The six-student team, called the SDSC/UCSD Superscalars, ran all applications during the competition, which included three benchmarking apps (HPL, HPCG and IO-500,) three science apps (CESM, GROMACS, and the MEMXCT reproducibility application), and a “mystery application”. The leaderboard that ran during the competition earlier this month can be found here.

In addition to placing in the top quartile overall, the Superscalars achieved the highest score on the mystery application, ranked third in HPCG with 4.056 teraflops (a processor's capability to calculate one trillion floating-point operations per second), fifth for the reproducibility application, and sixth for the IO-500 with 16 gigabytes per second (GB/s). They also submitted full or partial results for every one of the applications in the competition.

The team members included Co-Captains Jacob (Xiaochen) Li (Computer Science and Engineering) and Max Apodaca (Electrical and Computer Engineering Department). Both departments are in UC San Diego’s Jacobs School of Engineering. Other team members were Zihao Kong (Electrical and Computer Engineering Department), Arunav Gupta (Data Science, Mathematics), Hongyu Zhou (Mathematics), and Hongyi Pan (Computer Science and Engineering). SDSC’s SCC20 team page is at https://hpc-students.sdsc.edu/scc20

“Our team did extremely well, considering that they were the first team sponsored by SDSC,” said Mary Thomas, a computational data scientist with SDSC and lead for the Center’s High-Performance Computing (HPC) training program. “Not ones to rest on their laurels, they’re already organizing to submit to the SCC21 competition!”

In addition to Thomas, SDSC team mentors included Mahidhar Tatineni, Marty Kandes, Nicole Wolter, Jeff Sale, and Robert Sinkovits, as well as mentors from SDSC industry partners including Lewis Carroll (AMD), Paul Yu (Microsoft/Azure), and Abe Stern (NVIDIA).
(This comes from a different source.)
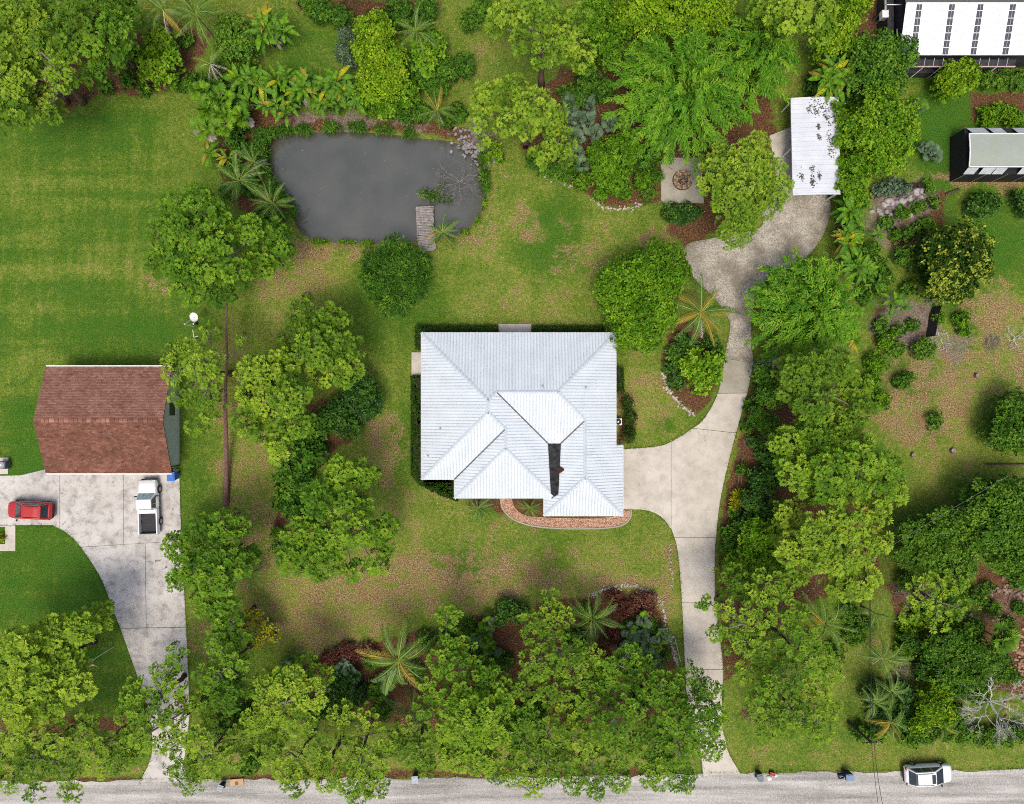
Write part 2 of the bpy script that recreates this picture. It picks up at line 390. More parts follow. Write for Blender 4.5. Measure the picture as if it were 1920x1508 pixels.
# ------------------------------------------------------------------ paving
def concrete(name, lo, hi, stain, amt, sc=1.0):
    t = NT(name); f = t.noise(9*sc, 4, 0.7); m = t.noise(0.35*sc, 4, 0.6); s2 = t.noise(0.9*sc, 6, 0.72, dist=0.3); s3 = t.noise(1.9*sc, 3, 0.6, dist=2.2); reg = t.noise(0.22*sc, 2, 0.5)
    c = t.ramp(t.math('ADD', t.math('MULTIPLY', m, 0.75), t.math('MULTIPLY', f, 0.25)), [(0.32, lo), (0.68, hi)])
    c = t.mix(t.math('MULTIPLY', t.ramp(s2, [(0.46, 0.0), (0.72, 1.0)]), amt*0.75), c, stain)
    c = t.mix(t.math('MULTIPLY', t.math('MULTIPLY', t.ramp(s3, [(0.63, 0.0), (0.69, 1.0)]), t.ramp(reg, [(0.42, 0.15), (0.6, 1.0)])), amt), c, tuple(x*0.7 for x in stain))
    c = t.mix(t.math('MULTIPLY', t.ramp(f, [(0.66, 0.0), (0.76, 1.0)]), amt*0.8), c, stain)
    t.bump(f, 0.15, 0.01)
    return t.fin(c, 0.85, 0.2)
MAT_CONC = concrete('pale_concrete', (0.45, 0.415, 0.355), (0.60, 0.565, 0.50), (0.20, 0.175, 0.14), 0.55)
MAT_CONC_ST = concrete('leaf_stained_concrete', (0.44, 0.42, 0.39), (0.61, 0.59, 0.56), (0.085, 0.075, 0.065), 0.85)
MAT_CONC_MOSS = concrete('mossy_concrete', (0.30, 0.28, 0.225), (0.42, 0.40, 0.33), (0.12, 0.11, 0.075), 0.55)
def make_gravel():
    t = NT('shell_gravel'); f = t.noise(7, 5, 0.8); m = t.noise(0.42, 4, 0.6); g = t.noise(24, 2, 0.7)
    c = t.ramp(f, [(0.33, (0.15, 0.13, 0.095)), (0.5, (0.38, 0.35, 0.29)), (0.66, (0.58, 0.55, 0.48))])
    c = t.mix(t.ramp(m, [(0.42, 0.0), (0.64, 0.8)]), c, (0.16, 0.14, 0.105))
    c = t.mix(t.ramp(t.noise(2.4, 4, 0.8), [(0.63, 0.0), (0.70, 0.75)]), c, (0.10, 0.085, 0.055))
    t.bump(t.math('ADD', f, g), 0.4, 0.03)
    return t.fin(c, 0.9, 0.15)
def make_asphalt():
    t = NT('worn_chip_seal'); f = t.noise(9, 5, 0.8); g = t.noise(30, 2, 0.8)
    mp = t.n('ShaderNodeMapping'); mp.inputs['Scale'].default_value = (0.06, 0.9, 1); t.lk(t.pos(), mp.inputs[0])
    st = t.noise(1.4, 4, 0.6, vec=mp.outputs[0]); m = t.noise(0.35, 4, 0.6)
    c = t.ramp(t.math('ADD', t.math('MULTIPLY', f, 0.55), t.math('MULTIPLY', st, 0.45)), [(0.37, (0.16, 0.155, 0.145)), (0.5, (0.36, 0.35, 0.33)), (0.62, (0.54, 0.525, 0.495))])
    c = t.mix(t.ramp(m, [(0.55, 0.0), (0.75, 0.4)]), c, (0.15, 0.145, 0.135))
    c = t.mix(t.ramp(t.noise(3.1, 4, 0.8), [(0.66, 0.0), (0.72, 0.8)]), c, (0.06, 0.055, 0.05))
    t.bump(t.math('ADD', f, g), 0.4, 0.02)
    return t.fin(c, 0.9, 0.2)
MAT_GRAVEL = make_gravel(); MAT_ASPH = make_asphalt()

def road():
    top = [(-900, 1474), (-300, 1470), (0, 1465), (240, 1463), (480, 1461), (720, 1459), (960, 1457), (1200, 1454), (1400, 1449), (1660, 1446), (1920, 1443), (2400, 1438), (2900, 1436)]
    top = spline(top, 14); rr = random.Random(5)
    top = [(x, y+rr.uniform(-3, 3)) for x, y in top]
    bot = [(2900, 1572), (-900, 1606)]
    pl = PX(top+bot)
    tag(MB().prism([tuple(p) for p in pl], -0.1, 0.035).build('road', MAT_ASPH), kind='structure')
road()

def slabs(name, polys, mat, z=0.06, gap=0.022):
    root = empty(name); tag(root, kind='structure')
    for i, pl in enumerate(polys):
        q = inset([tuple(p) for p in PX(pl)], gap)
        MB().prism(q, -0.15, z+0.004*(i % 3)).build('concrete_slab', mat, root)
    return root
# neighbour's drive (west)
L1 = spline([(113, 990), (150, 1024), (190, 1085), (214, 1150), (222, 1176)], 6)
def cut(curve, y0, y1): return [p for p in curve if y0-1e-6 <= p[1] <= y1+1e-6]
def at_y(curve, y):
    for a, b in zip(curve[:-1], curve[1:]):
        if (a[1]-y)*(b[1]-y) <= 0 and a[1] != b[1]: return (a[0]+(b[0]-a[0])*(y-a[1])/(b[1]-a[1]), y)
Lc = spline([(100, 985), (128, 1001), (152, 1026), (190, 1085), (214, 1148), (226, 1178), (250, 1245), (272, 1310), (285, 1370), (283, 1420), (262, 1467)], 6)
slabs('driveway', [
    [(-260, 897), (40, 891), (85, 880), (113, 882), (113, 992), (100, 985), (-260, 985)],
    [(113, 882), (232, 882), (232, 1021), (152, 1026)]+cut(Lc, 993, 1025)[::-1]+[(113, 992)],
    [(232, 882), (337, 880), (341, 1014), (232, 1021)],
    [(152, 1026), (273, 1018), (275, 1177)]+cut(Lc, 1027, 1178)[::-1],
    [(273, 1018), (341, 1014), (350, 1176), (275, 1177)],
    cut(Lc, 1178, 1328)+[at_y(Lc, 1330), (357, 1330), (350, 1176)],
    [at_y(Lc, 1330)]+cut(Lc, 1332, 1470)+[(352, 1463), (345, 1430), (352, 1390), (357, 1330)],
], MAT_CONC_ST)
# main drive (east)
Rr = spline([(1413, 681), (1401, 737), (1380, 812), (1358, 900), (1346, 970), (1340, 1050), (1342, 1130), (1350, 1200), (1356, 1255), (1353, 1330), (1362, 1400), (1388, 1450)], 6)
Rl = spline([(1169, 955), (1215, 958), (1245, 975), (1264, 1008), (1272, 1050), (1278, 1130), (1284, 1255), (1290, 1330), (1310, 1390), (1318, 1455)], 6)
Ru = spline([(1358, 672), (1345, 738), (1320, 784), (1298, 803), (1258, 828), (1230, 837), (1168, 842)], 6)
slabs('driveway_neck', [
    [(1358, 672)]+cut(Ru, 673, 737)+[(1345, 738), (1401, 737)]+cut(Rr, 682, 736)[::-1]+[(1413, 681)]], MAT_CONC_MOSS)
slabs('driveway', [
    [(1345, 738)]+cut(Ru, 739, 802)+[(1298, 803), (1380, 812)]+cut(Rr, 738, 811)[::-1]+[(1401, 737)],
    [(1298, 803)]+[p for p in cut(Ru, 803.5, 827.5)]+[(1258, 828), (1258, 991), (1264, 1008), (1343, 1008)]+cut(Rr, 813, 1007)[::-1]+[(1380, 812)],
    [(1160, 842)]+[p for p in Ru if p[1] > 828.5][::-1]+[(1258, 828), (1258, 991)]+[p for p in Rl if p[0] < 1257][::-1]+[(1160, 955)],
    [(1264, 1008)]+cut(Rl, 1009, 1129)+[(1278, 1130), (1342, 1130)]+cut(Rr, 1009, 1129)[::-1]+[(1343, 1008)],
    [(1278, 1130)]+cut(Rl, 1131, 1254)+[(1284, 1255), (1356, 1255)]+cut(Rr, 1131, 1254)[::-1]+[(1342, 1130)],
    [(1284, 1255)]+cut(Rl, 1256, 1389)+[(1310, 1390), (1361, 1390)]+cut(Rr, 1256, 1389)[::-1]+[(1356, 1255)],
    [(1310, 1390)]+cut(Rl, 1391, 1460)+cut(Rr, 1391, 1460)[::-1]+[(1361, 1390)],
], MAT_CONC)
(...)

The Student Cluster Competition was developed in 2007 to provide an immersive high-performance computing experience to undergraduate and high school students. For SC20, the competition was moved to the cloud to accommodate remote participation, becoming the Virtual Student Cluster Competition (VSCC). With sponsorship from vendor partners, student teams design and build virtual clusters in the Microsoft Azure cloud, learn scientific applications, apply optimization techniques for their chosen cloud configurations, and compete with teams around the world to complete a set of benchmarks and real-world scientific workloads.